3. Accept the unknown

Being comfortable with ambiguity is a noticeable aspect of leaders in all businesses, and luckily UK agriculture is definitely not short of uncertainty! Frustration from so many parts of the farm can develop where there seems to be no clear decision. Learning how to identify and accept these specific areas will focus you to innovate within or around them, and also reduce the stress they cause. The more conscientious you are of your own ability to adapt to adversity, the more innovation we'll see.

4. Welcome changes

Embracing change is essential as it leads to thinking about things in a different way. Change is happening quicker and quicker in most elements of modern life and whether for the good or for the bad, a positive approach to the change will get the best out of it.

5. Be brave

Courage is always required in the face of change and risk-generating innovation, especially in these times (dare I say Brexit!). It is never easy changing course, but with conviction, and the right mindset, it can be manageable and even enjoyable.

6. Think creatively

Creativity is thinking up new ideas, testing them and going back to the drawing board. Experimentation is the fuel for innovation and being at ease with creating the new solutions makes the process as engaging as possible.

7. Risk for reward

Investing is inevitably required to change and adapt. Time and resource is spread thin in agriculture, but to not invest in the future or longer-term projects is becoming a very risky strategy in itself. Practicing how to invest in innovation appropriately can start today, and they say 'growth begets growth begets growth'!

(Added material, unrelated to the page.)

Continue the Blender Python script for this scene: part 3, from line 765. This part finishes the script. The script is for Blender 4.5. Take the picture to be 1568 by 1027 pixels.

Nowadays, innovation comes in many forms (from AI decision-making to automated robotics) and they should be seen as useful tools in solving some of the trickiest problems we have in farming - are you in the right mindset to take control of the changing times and reap the benefits?

There are many moving parts of daily life which can be made easier, we just need the impetus to hold them still as we go in and tweak. Go out and seek new technology, expose the misconception that farmers are resistant to change, and embrace the innovation mindset.